The U.S. military carried out an attack Tuesday on a vessel suspected of transporting illegal drugs in the eastern Pacific Ocean, resulting in one fatality and two survivors, as the Trump administration presses forward with its ongoing campaign against alleged drug traffickers in Latin America.
With this latest strike, the total number of people killed in U.S. military boat attacks has reached at least 208 since the Trump administration began going after those it labels “narcoterrorists” in early September.
U.S. Southern Command, consistent with how it has handled most of its announcements about strikes in the eastern Pacific and Caribbean Sea, stated that the vessel was targeted along known drug smuggling routes. However, the military offered no evidence confirming the boat was actually carrying drugs. A video shared on X captured the boat moving through the water moments before the strike hit, sending it up in flames.
Southern Command stated that it “immediately notified U.S. Coast Guard to activate the Search and Rescue system for the survivors.”
President Donald Trump has described the U.S. as being in “armed conflict” with Latin American cartels, arguing the strikes are a necessary step to cut off the drug supply flowing into the country and reduce deadly overdoses among Americans. Despite those claims, his administration has provided little supporting evidence that those killed were in fact “narcoterrorists.”

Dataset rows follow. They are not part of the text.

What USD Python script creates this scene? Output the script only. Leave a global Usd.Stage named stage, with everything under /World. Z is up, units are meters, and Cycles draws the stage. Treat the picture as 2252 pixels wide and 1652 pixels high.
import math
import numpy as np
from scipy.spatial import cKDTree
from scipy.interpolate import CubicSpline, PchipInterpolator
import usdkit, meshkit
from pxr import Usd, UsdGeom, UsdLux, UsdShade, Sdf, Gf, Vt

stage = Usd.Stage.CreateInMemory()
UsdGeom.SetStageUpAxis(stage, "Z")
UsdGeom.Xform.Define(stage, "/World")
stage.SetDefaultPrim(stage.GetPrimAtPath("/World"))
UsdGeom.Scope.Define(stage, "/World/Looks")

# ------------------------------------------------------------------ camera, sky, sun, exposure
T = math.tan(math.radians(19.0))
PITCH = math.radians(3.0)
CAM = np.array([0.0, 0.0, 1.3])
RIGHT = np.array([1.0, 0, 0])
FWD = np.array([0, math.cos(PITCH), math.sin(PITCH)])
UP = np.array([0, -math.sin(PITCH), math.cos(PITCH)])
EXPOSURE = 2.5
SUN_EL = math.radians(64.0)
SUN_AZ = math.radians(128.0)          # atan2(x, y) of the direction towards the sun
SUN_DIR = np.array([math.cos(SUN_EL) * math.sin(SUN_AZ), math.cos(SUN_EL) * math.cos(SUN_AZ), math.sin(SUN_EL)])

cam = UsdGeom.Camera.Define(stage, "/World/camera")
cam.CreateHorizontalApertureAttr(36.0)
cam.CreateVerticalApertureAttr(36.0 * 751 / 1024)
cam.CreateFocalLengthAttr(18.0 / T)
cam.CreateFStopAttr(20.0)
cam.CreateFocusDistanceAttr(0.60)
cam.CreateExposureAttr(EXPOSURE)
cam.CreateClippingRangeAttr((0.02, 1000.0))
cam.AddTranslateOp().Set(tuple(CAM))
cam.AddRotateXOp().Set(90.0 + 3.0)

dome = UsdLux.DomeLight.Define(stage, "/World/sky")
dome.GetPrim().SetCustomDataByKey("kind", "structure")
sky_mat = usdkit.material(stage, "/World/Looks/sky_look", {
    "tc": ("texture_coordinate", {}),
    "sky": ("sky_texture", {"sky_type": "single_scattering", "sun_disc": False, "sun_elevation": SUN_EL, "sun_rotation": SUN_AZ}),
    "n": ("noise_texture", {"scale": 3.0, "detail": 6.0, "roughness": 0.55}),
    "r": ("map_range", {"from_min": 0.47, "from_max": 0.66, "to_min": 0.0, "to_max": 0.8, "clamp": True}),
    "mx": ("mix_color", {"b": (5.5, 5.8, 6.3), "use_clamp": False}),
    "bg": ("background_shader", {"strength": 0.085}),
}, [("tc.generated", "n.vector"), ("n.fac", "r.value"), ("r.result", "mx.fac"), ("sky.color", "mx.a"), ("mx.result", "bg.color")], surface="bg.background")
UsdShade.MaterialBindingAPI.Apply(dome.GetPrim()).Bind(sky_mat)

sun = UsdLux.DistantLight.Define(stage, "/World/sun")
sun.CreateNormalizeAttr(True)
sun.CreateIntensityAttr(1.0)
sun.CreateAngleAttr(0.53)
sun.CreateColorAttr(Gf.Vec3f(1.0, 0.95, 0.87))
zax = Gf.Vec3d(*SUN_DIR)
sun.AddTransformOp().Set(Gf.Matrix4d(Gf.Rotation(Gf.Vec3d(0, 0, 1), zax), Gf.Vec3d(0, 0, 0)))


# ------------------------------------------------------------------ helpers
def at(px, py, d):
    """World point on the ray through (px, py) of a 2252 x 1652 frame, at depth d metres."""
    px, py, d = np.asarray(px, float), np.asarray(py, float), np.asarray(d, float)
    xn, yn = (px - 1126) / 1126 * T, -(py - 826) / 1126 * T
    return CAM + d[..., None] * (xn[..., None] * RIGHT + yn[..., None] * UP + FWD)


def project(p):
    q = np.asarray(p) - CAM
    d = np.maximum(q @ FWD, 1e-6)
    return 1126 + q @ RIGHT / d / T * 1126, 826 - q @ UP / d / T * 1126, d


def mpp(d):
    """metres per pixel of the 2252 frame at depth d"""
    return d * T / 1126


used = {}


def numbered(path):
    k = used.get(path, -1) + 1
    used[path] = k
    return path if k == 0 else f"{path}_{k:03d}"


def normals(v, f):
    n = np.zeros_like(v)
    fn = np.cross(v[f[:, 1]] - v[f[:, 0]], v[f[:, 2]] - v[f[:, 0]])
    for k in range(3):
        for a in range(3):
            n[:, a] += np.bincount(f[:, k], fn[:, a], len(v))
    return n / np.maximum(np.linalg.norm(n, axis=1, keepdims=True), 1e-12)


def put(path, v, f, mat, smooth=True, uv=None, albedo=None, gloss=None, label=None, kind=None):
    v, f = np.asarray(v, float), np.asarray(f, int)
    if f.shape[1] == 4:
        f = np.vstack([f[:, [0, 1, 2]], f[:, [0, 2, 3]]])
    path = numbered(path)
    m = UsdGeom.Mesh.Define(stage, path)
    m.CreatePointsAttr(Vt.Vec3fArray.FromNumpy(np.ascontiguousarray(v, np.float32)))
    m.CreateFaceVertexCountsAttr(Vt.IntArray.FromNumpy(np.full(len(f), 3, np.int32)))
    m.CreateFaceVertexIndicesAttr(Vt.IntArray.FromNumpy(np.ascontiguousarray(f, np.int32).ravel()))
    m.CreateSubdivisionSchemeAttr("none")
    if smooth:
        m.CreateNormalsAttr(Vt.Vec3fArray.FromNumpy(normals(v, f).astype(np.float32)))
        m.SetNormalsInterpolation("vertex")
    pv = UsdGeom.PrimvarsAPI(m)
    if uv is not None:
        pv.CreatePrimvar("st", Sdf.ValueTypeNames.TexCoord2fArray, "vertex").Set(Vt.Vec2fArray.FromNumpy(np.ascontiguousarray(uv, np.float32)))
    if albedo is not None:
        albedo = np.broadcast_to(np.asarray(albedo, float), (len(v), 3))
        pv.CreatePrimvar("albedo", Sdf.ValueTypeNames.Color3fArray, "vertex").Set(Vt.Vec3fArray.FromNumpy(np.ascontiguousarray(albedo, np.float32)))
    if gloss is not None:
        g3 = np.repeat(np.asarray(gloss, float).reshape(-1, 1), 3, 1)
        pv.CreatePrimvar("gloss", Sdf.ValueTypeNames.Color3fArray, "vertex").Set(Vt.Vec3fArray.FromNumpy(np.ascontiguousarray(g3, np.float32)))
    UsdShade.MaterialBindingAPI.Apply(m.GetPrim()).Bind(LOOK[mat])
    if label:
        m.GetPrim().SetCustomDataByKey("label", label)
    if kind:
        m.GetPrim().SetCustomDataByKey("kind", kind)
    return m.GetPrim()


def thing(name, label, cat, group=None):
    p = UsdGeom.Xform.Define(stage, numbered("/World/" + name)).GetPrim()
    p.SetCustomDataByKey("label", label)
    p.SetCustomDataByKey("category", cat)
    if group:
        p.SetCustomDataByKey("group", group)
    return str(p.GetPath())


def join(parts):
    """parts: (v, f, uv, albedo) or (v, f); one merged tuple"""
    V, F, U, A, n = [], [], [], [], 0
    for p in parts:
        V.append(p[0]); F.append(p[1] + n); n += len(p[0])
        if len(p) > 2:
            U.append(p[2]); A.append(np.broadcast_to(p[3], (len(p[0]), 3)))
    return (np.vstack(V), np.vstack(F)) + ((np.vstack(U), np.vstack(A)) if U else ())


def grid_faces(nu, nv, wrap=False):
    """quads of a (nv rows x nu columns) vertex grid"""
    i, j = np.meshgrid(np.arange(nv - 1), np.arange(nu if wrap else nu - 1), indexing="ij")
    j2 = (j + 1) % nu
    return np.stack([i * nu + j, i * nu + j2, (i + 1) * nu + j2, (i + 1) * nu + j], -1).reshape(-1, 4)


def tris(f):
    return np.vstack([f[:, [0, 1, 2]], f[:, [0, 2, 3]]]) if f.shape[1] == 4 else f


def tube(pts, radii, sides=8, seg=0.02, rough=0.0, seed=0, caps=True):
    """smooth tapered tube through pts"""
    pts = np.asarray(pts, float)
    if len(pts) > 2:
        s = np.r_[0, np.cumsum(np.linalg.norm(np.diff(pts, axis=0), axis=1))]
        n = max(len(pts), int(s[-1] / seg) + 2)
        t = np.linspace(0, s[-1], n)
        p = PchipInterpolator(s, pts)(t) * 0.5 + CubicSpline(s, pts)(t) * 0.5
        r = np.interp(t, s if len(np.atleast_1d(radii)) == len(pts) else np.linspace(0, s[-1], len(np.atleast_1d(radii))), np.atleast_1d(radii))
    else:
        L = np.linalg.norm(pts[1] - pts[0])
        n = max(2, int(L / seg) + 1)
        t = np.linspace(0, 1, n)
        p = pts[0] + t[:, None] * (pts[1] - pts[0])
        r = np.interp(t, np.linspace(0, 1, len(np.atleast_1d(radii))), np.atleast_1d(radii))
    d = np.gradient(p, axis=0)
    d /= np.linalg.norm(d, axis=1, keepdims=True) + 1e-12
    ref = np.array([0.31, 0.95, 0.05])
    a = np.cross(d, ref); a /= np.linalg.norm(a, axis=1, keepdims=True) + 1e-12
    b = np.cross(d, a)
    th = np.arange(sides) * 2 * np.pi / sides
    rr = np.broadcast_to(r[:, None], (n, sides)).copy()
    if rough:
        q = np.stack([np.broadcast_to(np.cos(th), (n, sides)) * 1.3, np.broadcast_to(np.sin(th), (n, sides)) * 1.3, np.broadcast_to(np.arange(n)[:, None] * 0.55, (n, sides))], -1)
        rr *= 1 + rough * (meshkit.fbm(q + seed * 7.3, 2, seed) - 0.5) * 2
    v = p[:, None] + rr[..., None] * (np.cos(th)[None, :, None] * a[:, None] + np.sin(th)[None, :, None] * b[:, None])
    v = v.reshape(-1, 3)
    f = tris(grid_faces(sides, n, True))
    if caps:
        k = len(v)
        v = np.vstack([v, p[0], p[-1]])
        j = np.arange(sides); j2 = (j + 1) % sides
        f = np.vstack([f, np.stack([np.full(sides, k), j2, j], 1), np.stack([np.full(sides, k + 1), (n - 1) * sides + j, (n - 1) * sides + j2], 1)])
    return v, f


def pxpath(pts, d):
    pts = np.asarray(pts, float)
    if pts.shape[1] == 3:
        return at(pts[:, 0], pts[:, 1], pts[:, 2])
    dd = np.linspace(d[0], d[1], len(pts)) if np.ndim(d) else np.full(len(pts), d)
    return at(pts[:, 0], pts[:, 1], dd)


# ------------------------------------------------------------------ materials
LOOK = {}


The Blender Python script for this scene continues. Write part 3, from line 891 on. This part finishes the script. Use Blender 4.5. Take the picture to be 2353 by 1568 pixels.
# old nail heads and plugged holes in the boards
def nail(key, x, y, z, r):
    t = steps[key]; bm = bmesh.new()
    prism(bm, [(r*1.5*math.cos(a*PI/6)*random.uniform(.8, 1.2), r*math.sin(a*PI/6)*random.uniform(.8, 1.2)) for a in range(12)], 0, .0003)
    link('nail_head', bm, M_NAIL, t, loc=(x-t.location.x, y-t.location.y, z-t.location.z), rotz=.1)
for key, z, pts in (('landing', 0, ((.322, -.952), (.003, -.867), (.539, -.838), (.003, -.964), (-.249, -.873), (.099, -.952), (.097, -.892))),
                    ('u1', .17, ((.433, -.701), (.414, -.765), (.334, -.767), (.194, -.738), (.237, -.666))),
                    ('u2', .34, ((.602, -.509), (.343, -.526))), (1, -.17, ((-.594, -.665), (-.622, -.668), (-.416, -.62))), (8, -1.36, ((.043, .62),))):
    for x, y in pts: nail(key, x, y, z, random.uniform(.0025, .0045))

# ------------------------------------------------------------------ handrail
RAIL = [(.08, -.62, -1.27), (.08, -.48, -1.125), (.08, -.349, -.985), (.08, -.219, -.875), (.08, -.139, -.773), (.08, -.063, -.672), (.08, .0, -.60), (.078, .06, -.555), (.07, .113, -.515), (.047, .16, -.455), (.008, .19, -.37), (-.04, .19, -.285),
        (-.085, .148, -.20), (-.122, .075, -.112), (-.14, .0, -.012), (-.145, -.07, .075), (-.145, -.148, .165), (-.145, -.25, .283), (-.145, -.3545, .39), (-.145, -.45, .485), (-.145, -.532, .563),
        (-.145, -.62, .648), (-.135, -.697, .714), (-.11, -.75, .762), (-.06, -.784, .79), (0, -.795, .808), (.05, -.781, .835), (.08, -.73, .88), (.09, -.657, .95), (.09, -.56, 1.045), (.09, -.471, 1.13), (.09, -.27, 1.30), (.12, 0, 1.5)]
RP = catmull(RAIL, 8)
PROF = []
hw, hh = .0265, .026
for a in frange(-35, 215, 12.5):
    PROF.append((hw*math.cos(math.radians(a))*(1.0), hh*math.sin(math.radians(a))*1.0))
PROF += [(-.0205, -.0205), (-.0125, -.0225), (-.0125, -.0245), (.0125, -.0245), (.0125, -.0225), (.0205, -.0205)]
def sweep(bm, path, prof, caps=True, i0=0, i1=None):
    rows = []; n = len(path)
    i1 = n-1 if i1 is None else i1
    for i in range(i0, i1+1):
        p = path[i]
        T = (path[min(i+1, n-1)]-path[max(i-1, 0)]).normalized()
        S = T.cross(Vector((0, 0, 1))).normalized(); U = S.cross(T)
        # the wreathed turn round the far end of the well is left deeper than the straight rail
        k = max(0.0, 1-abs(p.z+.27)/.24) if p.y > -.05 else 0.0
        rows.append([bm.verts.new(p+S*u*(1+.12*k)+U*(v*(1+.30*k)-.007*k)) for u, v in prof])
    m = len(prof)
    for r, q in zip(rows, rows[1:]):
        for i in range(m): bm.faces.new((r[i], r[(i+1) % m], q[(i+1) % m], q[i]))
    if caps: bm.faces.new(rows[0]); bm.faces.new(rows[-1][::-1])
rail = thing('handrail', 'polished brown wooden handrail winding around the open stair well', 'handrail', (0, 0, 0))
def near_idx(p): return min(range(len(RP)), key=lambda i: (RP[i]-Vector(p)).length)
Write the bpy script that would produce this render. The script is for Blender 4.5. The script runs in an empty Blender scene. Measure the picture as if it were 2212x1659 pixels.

Critics have raised doubts about both the legal basis for the strikes and whether they are actually working, pointing out that fentanyl — the drug responsible for many fatal overdoses — is typically brought into the United States over land from Mexico, where it is manufactured using chemicals sourced from China and India.
The strikes have come under heavy scrutiny from some Democratic members of Congress and legal experts who study military law. The very first strike in early September raised particular alarms among certain lawmakers and military law scholars.
In that initial attack, nine people were killed, and two men who initially survived were holding onto the wreckage when the boat was struck a second time, killing them both. The White House confirmed the follow-up strike, defending it as an act of “self-defense” aimed at ensuring the vessel was fully destroyed and conducted within the laws of armed conflict.
However, some legal scholars argued that striking survivors a second time would have been unlawful regardless of whether an armed conflict was underway.
The Pentagon’s internal watchdog announced in May that it intends to examine whether the military followed a proper targeting framework when conducting the strikes. That review, however, is focused narrowly on what is known as the six-phase Joint Targeting Cycle and does not address the broader question of whether the strikes were legal, according to the inspector general’s office.